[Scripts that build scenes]

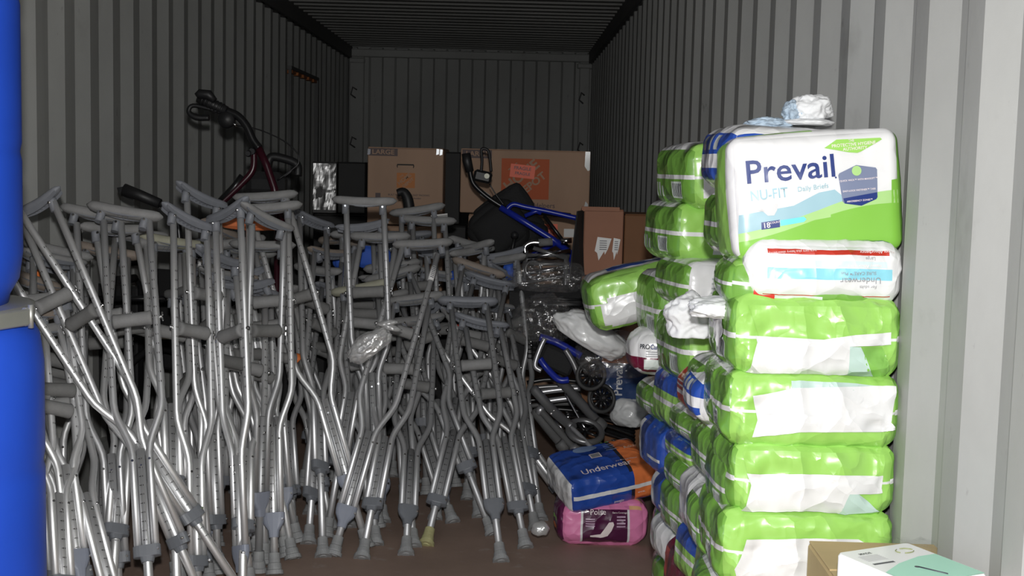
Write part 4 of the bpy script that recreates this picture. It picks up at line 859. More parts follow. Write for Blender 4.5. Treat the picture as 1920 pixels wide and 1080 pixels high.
def logo(t, cx, cz, w, h, ink, y):
    plate(t, ink, rectp(cx - w / 2, cz - h / 2, cx + w / 2, cz + h / 2), (0, y - 0.0012, 0), 'logo_square')
    rx = Matrix.Rotation(-R(40), 3, 'Y'); u = w / 0.23
    for body, sz, off, sx in (('THE', 0.030, (-0.055, 0.052), 1.0), ('HOME', 0.066, (-0.018, 0.016), 1.05), ('DEPOT', 0.050, (0.030, -0.030), 1.05)):
        flat_text(body, t, CARD, sz * u, (cx + off[0] * u, y - 0.0022, cz + off[1] * u), rx, bold=0.03, name='logo_lettering', sx=sx)
def cart_px(x0, x1, yt, yb, s, d, m, label, **k):
    a = P(x0, yb, s); b_ = P(x1, yb, s); tp = P((x0 + x1) / 2, yt, s); w_ = (b_ - a).length; c = (a + b_) / 2; yw = k.pop('yw', 0.0)
    off = Matrix.Rotation(yw, 3, 'Z') @ Vector((0, d / 2, 0))
    return carton((c.x + off.x, c.y + off.y, c.z), w_, d, tp.z - c.z, m, label, yw=yw, **k), w_, tp.z - c.z, c
c1, w1, h1, p1 = cart_px(688, 829, 277, 421, 358, 0.62, CARD, 'tan moving carton marked LARGE with a handle slot, left of the two', yw=0.0)
y = -0.31
plate(c1, CINK, rectp(-w1 / 2 + 0.006, h1 - 0.045, -w1 / 2 + 0.155, h1 - 0.006), (0, y - 0.0012, 0), 'title_block'); flat_text('LARGE', c1, CARD, 0.034, (-w1 / 2 + 0.08, y - 0.0022, h1 - 0.026), bold=0.02, sx=1.15)
plate(c1, CARDK, [(-0.043, h1 - 0.105), (0.043, h1 - 0.105), (0.046, h1 - 0.094), (0.043, h1 - 0.085), (-0.043, h1 - 0.085), (-0.046, h1 - 0.094)], (0, y - 0.0012, 0), 'handle_slot'); plate(c1, CARD, rectp(-0.040, h1 - 0.108, 0.040, h1 - 0.092), (0, y - 0.003, 0), 'slot_flap')
logo(c1, 0.003, h1 - 0.17, 0.095, 0.078, CLOGD, y)
plate(c1, CINK, rectp(-0.155, h1 - 0.262, -0.128, h1 - 0.238), (0, y - 0.0012, 0), 'ink_square'); flat_text('BUILT FOR SAFE AND EASY PACKING', c1, CINK, 0.013, (0.02, y - 0.0015, h1 - 0.246), bold=0.02); flat_text('homedepot.com/moving', c1, CINK, 0.013, (0.02, y - 0.0015, h1 - 0.262), bold=0.02)
for x, z in ((-w1 / 2 + 0.006, h1 - 0.012), (w1 / 2 - 0.03, h1 - 0.004), (w1 / 2 - 0.012, h1 - 0.006)): plate(c1, TAPE, [(x - 0.008, z - 0.03), (x + 0.006, z - 0.026), (x + 0.008, z), (x - 0.006, z + 0.002)], (0, y - 0.002, 0), 'tape_end')
c2, w2, h2, p2 = cart_px(862, 1104, 281, 401, 350, 0.40, CARD, 'wide tan moving carton with an orange warning sticker over its logo')
y = -0.20
plate(c2, CINK, rectp(-w2 / 2 + 0.008, h2 - 0.050, -w2 / 2 + 0.165, h2 - 0.006), (0, y - 0.0012, 0), 'title_block'); flat_text('LARGE', c2, CARD, 0.036, (-w2 / 2 + 0.088, y - 0.0022, h2 - 0.028), bold=0.02, sx=1.15)
logo(c2, 0.0, h2 - 0.155, 0.255, 0.215, CLOG, y)
flat_text('Movers & Helpers', c2, CINK, 0.036, (0.03, y - 0.0015, h2 - 0.295), bold=0.01)
STK = mat('fluorescent orange sticker', (0.90, 0.13, 0.05, 1), 0.5)
rr = Matrix.Rotation(R(5), 3, 'Y')
plate(c2, STK, rectp(-0.066, -0.035, 0.066, 0.035), (-0.015, y - 0.0035, h2 - 0.115), 'warning_sticker', rx=rr); flat_text('FRAGILE', c2, INK, 0.025, (-0.015, y - 0.0048, h2 - 0.100), rr, bold=0.01); flat_text('FRAGILE', c2, INK, 0.022, (-0.015, y - 0.0048, h2 - 0.128), rr, bold=0.01)
plate(c2, TAPE, [(w2 / 2 - 0.028, h2 - 0.002), (w2 / 2 - 0.002, h2 - 0.002), (w2 / 2 - 0.002, h2 - 0.10), (w2 / 2 - 0.012, h2 - 0.105), (w2 / 2 - 0.03, h2 - 0.08)], (0, y - 0.002, 0), 'tape_end')
plate(c2, TAPE, [(w2 / 2 - 0.03, 0.03), (w2 / 2 - 0.004, 0.02), (w2 / 2 - 0.006, 0.06), (w2 / 2 - 0.02, 0.075)], (0, y - 0.002, 0), 'tape_end')
c3, w3, h3, p3 = cart_px(876, 1096, 404, 520, 352, 0.40, CARD, 'lower tan carton under the wide one, with sticker and white label')
plate(c3, TAPE, rectp(-w3 / 2 + 0.01, h3 - 0.09, -w3 / 2 + 0.05, h3 - 0.02), (0, y - 0.002, 0), 'tape_end')
rr = Matrix.Rotation(R(-3), 3, 'Y'); sx0 = P(1026, 432, 352) - Vector(c3.matrix_basis.translation)
plate(c3, STK, rectp(-0.055, -0.034, 0.055, 0.034), (sx0.x, y - 0.0035, sx0.z), 'warning_sticker', rx=rr); flat_text('FRAGILE', c3, INK, 0.022, (sx0.x, y - 0.0048, sx0.z + 0.014), rr, bold=0.01); flat_text('FRAGILE', c3, INK, 0.022, (sx0.x, y - 0.0048, sx0.z - 0.014), rr, bold=0.01)
plate(c3, WHITE, rectp(-0.027, -0.022, 0.027, 0.022), (sx0.x + 0.115, y - 0.002, sx0.z - 0.01), 'label')
for (x0, x1, a, bb, s, lb) in ((690, 828, 424, 560, 358, 'tan carton hidden below the left moving carton'), (688, 826, 562, 775, 357, 'lowest tan carton of the left stack'), (870, 1100, 524, 760, 351, 'lowest tan carton of the wide stack')): cart_px(x0, x1, a, bb, s, 0.42, CARD, lb, group='cartons at the foot of the back stacks')
# black shiny wrapped box at the far left, and black crate beside it
c5, w5, h5, p5 = cart_px(585, 631, 303, 400, 330, 0.35, mat('black film wrap', (0.04, 0.04, 0.04, 1), 0.3), 'box wrapped in crinkled shiny silver film left of the moving cartons', tape=False)
m = MB(); n1 = 16
vs = []; fs = []
for i in range(n1 + 1):
    for j in range(n1 + 1):
        x = (-0.5 + i / n1) * w5 * 0.92; z = 0.02 + (h5 - 0.03) * j / n1; q = Vector((x * 16, z * 11, 3)); vs.append((x, -0.180 - 0.012 * noise.noise(q) - 0.004 * noise.noise(q * 3), z))
for i in range(n1):
    for j in range(n1): a = i * (n1 + 1) + j; fs.append((a, a + n1 + 1, a + n1 + 2, a + 1))
m.add(vs, fs, 0, False); m.build('foil_sheet', mat('crinkled silver film', (0.5, 0.5, 0.5, 1), 0.42, 1.0), c5, False)
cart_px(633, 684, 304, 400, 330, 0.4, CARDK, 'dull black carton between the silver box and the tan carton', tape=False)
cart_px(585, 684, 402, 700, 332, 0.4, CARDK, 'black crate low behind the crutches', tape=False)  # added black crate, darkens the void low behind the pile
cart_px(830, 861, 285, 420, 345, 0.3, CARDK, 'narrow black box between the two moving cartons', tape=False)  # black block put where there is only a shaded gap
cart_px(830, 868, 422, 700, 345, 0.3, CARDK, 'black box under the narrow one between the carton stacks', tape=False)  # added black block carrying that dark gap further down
# reddish cartons on the right
s = 440
c6, w6, h6, p6 = cart_px(1092, 1166, 392, 517, s, 0.26, CARD2, 'reddish carton with two torn white shipping labels', tape=False)
def torn(cx, cz, w_, h_): return [(cx - w_ * 0.35, cz + h_ / 2), (cx + w_ / 2, cz + h_ * 0.44), (cx + w_ * 0.30, cz), (cx + w_ * 0.12, cz - h_ * 0.25), (cx + w_ * 0.08, cz - h_ * 0.10), (cx - w_ * 0.25, cz - h_ / 2), (cx - w_ * 0.35, cz - h_ * 0.18), (cx - w_ / 2, cz - h_ * 0.1)]
def lab(t, cx, cz, w_, h_, y):
    l_ = plate(t, WHITE, torn(cx, cz, w_, h_), (0, y - 0.002, 0), 'shipping_label')
    for k in range(5): plate(t, INK, rectp(cx - w_ * 0.22, cz + h_ * (0.32 - 0.09 * k), cx + w_ * 0.22, cz + h_ * (0.35 - 0.09 * k)), (0, y - 0.0032, 0), 'label_print')
lab(c6, 0.0, 0.115, 0.07, 0.10, -0.13); lab(c6, 0.056, 0.115, 0.034, 0.095, -0.13)
MB().box((-0.07 + 0.055, -0.128, h6 + 0.0), (w6 * 0.96, 0.004, 0.02), bev=0.001).build('upright_flap', CARD2, c6, False)
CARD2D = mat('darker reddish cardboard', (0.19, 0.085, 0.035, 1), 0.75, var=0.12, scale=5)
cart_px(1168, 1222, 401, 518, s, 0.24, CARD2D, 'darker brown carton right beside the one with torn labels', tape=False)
c7, w7, h7, p7 = cart_px(1080, 1226, 519, 640, s, 0.32, CARD2, 'open reddish carton under the labelled one, printed letters on its front', tape=False)
flat_text('REBOUND', c7, INK, 0.020, (-w7 / 2 + 0.085, -0.163, h7 - 0.022), bold=0.02)
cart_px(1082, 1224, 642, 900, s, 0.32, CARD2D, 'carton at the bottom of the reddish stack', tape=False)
# black plate painting in the shade on the labelled carton's left side
m = MB(); pts = [P(1064, 560, 450), P(1084, 396, 450), P(1096, 394, 440), P(1096, 560, 440)]
m.add(pts + [p_ + Vector((-0.006, 0, 0)) for p_ in pts], [(0, 1, 2, 3), (7, 6, 5, 4), (0, 4, 5, 1), (1, 5, 6, 2), (2, 6, 7, 3), (3, 7, 4, 0)], 0, False)
tag(m.build('leaning_screen', BLKC), 'narrow black mesh panel leaning against the side of the labelled carton', 'panel')
# carton in the right foreground with the mint booklet box on it
cc = P(1512, 1015, 1030); ztop = cc.z
t = thing('carton', 'open-topped tan carton at the bottom right, plastic tape over its top', 'box', (cc.x + 0.145, cc.y - 0.17, 0), Matrix.Rotation(-0.02, 3, 'Z'))
MB().box((0, 0, (ztop - 0.004) / 2), (0.29, 0.34, ztop - 0.004), bev=0.004).build('body', CARD3, t, False)
MB().box((0, 0.086, ztop - 0.001), (0.286, 0.165, 0.004), bev=0.001).build('flap', CARD3, t, False); MB().box((0, -0.086, ztop - 0.001), (0.286, 0.165, 0.004), bev=0.001).build('flap', CARD3, t, False)
m = MB(); vs = []; fs = []
for i in range(15):
    for j in range(9):
        x = 0.0 + i * 0.011 - 0.07; yy = 0.165 - j * 0.012; q = Vector((x * 60, yy * 60, 1)); vs.append((x + 0.05, yy + 0.012, ztop + 0.008 + 0.012 * abs(noise.noise(q)) + 0.006 * noise.noise(q * 2.7)))
for i in range(14):
    for j in range(8): a = i * 9 + j; fs.append((a, a + 9, a + 10, a + 1))
m.add(vs, fs); m.build('crumpled_tape', CLEAR, t, False)
MINT = mat('mint green print', (0.36, 0.66, 0.52, 1), 0.4)
cn = P(1567, 1050, 1190); yw = 0.46; ux = Vector((math.cos(yw), math.sin(yw), 0)); vy = Vector((math.sin(yw), -math.cos(yw), 0))
zb = ztop + 0.004; ctr = cn + ux * 0.074 + vy * 0.085
rot = Matrix.Rotation(yw, 3, 'Z')
t = thing('product_box', 'white and mint box with rounded corners lying on the bottom right carton', 'box', (ctr.x, ctr.y, zb), rot)
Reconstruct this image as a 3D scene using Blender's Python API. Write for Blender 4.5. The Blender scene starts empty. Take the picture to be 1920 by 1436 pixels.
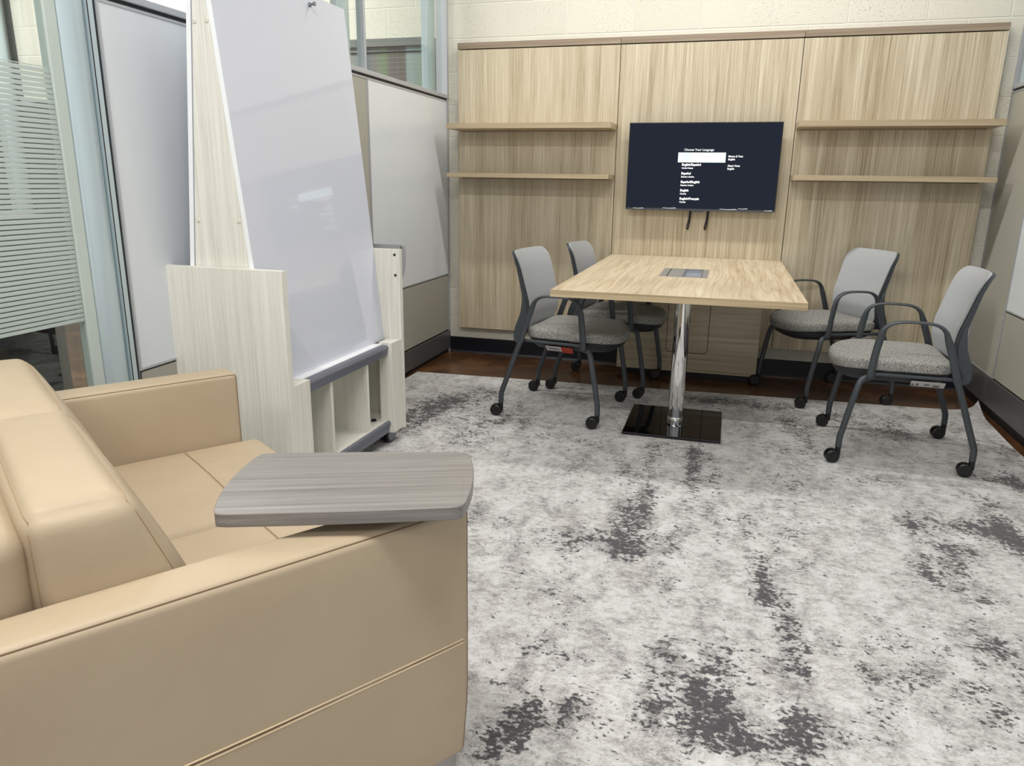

SHORT PROBLEM. Set down exactly the lines from the line that contains "cart_px(585, 684, 402, 700, 332, 0.4, CARDK, 'black" to the line that contains "cart_px(830, 861, 285, 420, 345, 0.3, CARDK, 'narrow", both lines included, and nothing more.

THE REPLY.
cart_px(585, 684, 402, 700, 332, 0.4, CARDK, 'black crate low behind the crutches', tape=False)  # added black crate, darkens the void low behind the pile
cart_px(830, 861, 285, 420, 345, 0.3, CARDK, 'narrow black box between the two moving cartons', tape=False)  # black block put where there is only a shaded gap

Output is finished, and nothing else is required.